== Exercise description ==
Starting with the first line and ending with the line that holds "struct(b.build('baseboard_left', M_blackb))", repeat the material exactly.

== Items ==
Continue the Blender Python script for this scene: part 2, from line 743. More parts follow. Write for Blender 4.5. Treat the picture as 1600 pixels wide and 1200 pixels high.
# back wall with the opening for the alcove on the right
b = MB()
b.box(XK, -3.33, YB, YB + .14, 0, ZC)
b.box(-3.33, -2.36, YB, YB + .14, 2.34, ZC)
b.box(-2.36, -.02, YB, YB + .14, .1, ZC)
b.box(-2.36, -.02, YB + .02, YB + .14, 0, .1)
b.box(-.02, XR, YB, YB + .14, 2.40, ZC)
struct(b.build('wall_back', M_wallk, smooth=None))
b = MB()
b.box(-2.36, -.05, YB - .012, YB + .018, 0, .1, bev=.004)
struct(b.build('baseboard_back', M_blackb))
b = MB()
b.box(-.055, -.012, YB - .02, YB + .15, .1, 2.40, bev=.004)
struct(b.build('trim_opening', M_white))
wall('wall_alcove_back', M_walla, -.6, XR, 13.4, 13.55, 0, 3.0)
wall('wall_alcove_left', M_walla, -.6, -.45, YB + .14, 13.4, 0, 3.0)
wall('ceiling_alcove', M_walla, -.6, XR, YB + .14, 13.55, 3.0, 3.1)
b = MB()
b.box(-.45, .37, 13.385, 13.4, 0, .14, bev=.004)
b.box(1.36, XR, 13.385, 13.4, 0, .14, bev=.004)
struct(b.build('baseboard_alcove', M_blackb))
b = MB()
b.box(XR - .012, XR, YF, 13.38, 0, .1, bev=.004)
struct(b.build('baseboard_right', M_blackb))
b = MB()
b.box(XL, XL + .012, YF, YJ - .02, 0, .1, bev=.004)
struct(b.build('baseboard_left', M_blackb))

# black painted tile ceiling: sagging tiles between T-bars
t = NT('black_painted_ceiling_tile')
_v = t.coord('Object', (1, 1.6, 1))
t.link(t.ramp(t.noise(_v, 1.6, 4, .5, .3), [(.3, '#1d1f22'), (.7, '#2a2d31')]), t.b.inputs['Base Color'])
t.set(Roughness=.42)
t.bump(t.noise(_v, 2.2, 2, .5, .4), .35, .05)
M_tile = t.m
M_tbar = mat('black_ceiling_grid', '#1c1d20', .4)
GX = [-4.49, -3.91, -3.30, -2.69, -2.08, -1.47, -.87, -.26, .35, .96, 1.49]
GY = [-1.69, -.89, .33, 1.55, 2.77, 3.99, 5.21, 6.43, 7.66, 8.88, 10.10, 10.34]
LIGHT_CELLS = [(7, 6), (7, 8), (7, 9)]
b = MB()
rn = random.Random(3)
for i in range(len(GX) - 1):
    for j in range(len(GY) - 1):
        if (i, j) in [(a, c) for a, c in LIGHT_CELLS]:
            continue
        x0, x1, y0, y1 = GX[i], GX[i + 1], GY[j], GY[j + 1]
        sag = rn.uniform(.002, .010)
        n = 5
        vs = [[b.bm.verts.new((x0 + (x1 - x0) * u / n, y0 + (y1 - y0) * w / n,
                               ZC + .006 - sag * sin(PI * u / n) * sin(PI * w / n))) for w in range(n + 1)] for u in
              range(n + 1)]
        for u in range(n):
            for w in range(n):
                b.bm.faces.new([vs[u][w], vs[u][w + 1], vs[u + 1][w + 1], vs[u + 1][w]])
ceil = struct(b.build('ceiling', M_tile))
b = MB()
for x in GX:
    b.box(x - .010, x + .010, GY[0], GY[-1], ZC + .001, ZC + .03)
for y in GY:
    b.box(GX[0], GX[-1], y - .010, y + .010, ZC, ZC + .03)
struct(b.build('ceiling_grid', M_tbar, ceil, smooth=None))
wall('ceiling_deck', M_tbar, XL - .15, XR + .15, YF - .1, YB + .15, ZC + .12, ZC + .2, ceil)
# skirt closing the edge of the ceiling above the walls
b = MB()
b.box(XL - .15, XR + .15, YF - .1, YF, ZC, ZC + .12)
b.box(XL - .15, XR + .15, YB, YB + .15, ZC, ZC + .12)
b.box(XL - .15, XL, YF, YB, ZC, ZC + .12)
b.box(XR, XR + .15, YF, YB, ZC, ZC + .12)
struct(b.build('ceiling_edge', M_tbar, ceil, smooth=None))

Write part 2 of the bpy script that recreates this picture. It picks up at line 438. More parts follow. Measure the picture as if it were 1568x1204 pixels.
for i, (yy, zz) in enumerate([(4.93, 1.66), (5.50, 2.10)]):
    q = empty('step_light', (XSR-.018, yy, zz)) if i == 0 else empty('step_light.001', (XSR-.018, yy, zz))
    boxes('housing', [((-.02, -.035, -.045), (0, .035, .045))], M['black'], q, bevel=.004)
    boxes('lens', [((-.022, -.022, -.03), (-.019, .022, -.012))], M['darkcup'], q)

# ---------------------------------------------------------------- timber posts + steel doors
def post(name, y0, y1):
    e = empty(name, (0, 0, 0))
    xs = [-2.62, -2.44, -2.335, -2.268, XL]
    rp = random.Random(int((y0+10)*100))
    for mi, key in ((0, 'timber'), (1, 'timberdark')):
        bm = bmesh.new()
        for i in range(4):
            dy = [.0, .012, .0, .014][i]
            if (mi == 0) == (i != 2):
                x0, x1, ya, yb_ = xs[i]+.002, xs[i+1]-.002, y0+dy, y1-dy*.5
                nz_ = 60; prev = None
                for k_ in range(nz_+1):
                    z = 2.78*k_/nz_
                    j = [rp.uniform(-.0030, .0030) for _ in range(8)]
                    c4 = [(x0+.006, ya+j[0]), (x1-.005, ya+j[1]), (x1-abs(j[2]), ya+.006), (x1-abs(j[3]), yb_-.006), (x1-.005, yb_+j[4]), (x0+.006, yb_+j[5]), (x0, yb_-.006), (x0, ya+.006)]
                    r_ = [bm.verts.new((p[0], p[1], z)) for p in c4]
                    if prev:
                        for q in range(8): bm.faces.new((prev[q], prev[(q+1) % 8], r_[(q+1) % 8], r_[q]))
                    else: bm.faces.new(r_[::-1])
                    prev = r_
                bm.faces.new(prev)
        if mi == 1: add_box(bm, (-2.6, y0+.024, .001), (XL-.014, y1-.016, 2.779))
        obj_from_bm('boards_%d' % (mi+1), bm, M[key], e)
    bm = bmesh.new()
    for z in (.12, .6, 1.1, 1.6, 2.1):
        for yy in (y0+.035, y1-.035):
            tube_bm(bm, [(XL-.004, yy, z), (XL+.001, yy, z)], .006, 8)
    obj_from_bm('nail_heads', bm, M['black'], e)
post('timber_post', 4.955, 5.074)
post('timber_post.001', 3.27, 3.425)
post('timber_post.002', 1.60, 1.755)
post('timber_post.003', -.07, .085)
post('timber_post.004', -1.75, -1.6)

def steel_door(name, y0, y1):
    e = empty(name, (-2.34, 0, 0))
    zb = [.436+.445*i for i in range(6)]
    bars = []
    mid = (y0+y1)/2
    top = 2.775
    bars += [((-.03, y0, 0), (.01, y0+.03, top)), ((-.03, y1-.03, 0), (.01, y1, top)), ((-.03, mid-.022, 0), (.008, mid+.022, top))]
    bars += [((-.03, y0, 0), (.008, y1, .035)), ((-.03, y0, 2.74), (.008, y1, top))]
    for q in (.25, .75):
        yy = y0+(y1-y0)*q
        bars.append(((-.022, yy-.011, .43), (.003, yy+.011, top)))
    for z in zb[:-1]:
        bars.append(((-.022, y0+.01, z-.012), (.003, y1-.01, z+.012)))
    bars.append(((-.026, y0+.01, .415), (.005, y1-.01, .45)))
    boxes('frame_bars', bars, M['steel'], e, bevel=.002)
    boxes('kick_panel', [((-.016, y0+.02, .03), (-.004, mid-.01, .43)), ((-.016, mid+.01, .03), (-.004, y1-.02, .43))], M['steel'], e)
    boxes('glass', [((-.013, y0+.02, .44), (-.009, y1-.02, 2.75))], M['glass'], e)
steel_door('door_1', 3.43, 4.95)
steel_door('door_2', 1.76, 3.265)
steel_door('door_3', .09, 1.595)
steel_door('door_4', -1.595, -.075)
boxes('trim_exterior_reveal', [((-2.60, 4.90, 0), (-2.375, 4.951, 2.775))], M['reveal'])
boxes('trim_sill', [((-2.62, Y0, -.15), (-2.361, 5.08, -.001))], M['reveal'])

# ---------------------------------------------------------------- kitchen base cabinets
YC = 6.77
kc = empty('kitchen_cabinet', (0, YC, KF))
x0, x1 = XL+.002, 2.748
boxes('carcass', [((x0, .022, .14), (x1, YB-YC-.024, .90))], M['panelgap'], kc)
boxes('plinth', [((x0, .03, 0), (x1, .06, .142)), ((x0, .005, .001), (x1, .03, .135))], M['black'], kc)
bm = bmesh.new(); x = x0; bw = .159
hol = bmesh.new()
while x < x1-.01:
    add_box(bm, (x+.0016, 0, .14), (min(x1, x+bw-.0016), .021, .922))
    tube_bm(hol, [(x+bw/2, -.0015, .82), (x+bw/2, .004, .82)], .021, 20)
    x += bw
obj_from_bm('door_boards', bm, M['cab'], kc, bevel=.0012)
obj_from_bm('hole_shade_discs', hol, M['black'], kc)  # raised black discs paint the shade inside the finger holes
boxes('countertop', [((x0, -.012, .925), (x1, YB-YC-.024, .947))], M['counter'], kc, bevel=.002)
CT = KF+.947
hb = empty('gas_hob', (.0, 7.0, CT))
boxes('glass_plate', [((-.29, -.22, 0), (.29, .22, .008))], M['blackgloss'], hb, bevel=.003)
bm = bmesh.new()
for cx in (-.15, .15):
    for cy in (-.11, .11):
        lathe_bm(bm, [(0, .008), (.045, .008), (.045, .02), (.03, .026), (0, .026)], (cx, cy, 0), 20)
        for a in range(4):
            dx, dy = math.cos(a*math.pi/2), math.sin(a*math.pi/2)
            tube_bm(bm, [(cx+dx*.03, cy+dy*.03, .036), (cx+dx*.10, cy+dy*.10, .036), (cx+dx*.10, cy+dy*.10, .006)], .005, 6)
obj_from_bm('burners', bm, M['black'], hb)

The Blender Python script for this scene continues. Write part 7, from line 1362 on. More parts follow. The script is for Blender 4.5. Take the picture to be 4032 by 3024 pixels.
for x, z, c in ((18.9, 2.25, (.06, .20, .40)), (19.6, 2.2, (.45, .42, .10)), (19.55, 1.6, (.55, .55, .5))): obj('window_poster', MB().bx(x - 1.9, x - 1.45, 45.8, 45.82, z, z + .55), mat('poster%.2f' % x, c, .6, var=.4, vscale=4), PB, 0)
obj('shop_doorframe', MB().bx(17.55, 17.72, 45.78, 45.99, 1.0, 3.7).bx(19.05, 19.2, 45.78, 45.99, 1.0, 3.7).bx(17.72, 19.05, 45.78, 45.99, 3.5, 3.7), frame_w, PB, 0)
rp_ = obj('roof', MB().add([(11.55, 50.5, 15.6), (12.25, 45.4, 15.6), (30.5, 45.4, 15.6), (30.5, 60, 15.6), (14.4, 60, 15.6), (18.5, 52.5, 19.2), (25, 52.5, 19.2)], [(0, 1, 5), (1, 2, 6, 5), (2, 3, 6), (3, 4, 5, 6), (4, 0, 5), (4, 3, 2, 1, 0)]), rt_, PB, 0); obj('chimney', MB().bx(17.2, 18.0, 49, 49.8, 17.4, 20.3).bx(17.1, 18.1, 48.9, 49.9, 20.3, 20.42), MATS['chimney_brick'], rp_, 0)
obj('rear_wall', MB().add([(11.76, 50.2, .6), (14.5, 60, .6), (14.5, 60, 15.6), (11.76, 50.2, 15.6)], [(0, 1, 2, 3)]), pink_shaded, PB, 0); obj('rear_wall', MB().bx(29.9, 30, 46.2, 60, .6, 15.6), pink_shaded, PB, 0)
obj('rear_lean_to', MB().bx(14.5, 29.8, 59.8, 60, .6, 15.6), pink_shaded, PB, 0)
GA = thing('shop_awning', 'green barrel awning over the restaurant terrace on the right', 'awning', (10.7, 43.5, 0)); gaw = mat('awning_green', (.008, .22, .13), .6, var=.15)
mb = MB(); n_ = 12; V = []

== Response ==
Continue the Blender Python script for this scene: part 2, from line 743. More parts follow. Write for Blender 4.5. Treat the picture as 1600 pixels wide and 1200 pixels high.
# back wall with the opening for the alcove on the right
b = MB()
b.box(XK, -3.33, YB, YB + .14, 0, ZC)
b.box(-3.33, -2.36, YB, YB + .14, 2.34, ZC)
b.box(-2.36, -.02, YB, YB + .14, .1, ZC)
b.box(-2.36, -.02, YB + .02, YB + .14, 0, .1)
b.box(-.02, XR, YB, YB + .14, 2.40, ZC)
struct(b.build('wall_back', M_wallk, smooth=None))
b = MB()
b.box(-2.36, -.05, YB - .012, YB + .018, 0, .1, bev=.004)
struct(b.build('baseboard_back', M_blackb))
b = MB()
b.box(-.055, -.012, YB - .02, YB + .15, .1, 2.40, bev=.004)
struct(b.build('trim_opening', M_white))
wall('wall_alcove_back', M_walla, -.6, XR, 13.4, 13.55, 0, 3.0)
wall('wall_alcove_left', M_walla, -.6, -.45, YB + .14, 13.4, 0, 3.0)
wall('ceiling_alcove', M_walla, -.6, XR, YB + .14, 13.55, 3.0, 3.1)
b = MB()
b.box(-.45, .37, 13.385, 13.4, 0, .14, bev=.004)
b.box(1.36, XR, 13.385, 13.4, 0, .14, bev=.004)
struct(b.build('baseboard_alcove', M_blackb))
b = MB()
b.box(XR - .012, XR, YF, 13.38, 0, .1, bev=.004)
struct(b.build('baseboard_right', M_blackb))
b = MB()
b.box(XL, XL + .012, YF, YJ - .02, 0, .1, bev=.004)
struct(b.build('baseboard_left', M_blackb))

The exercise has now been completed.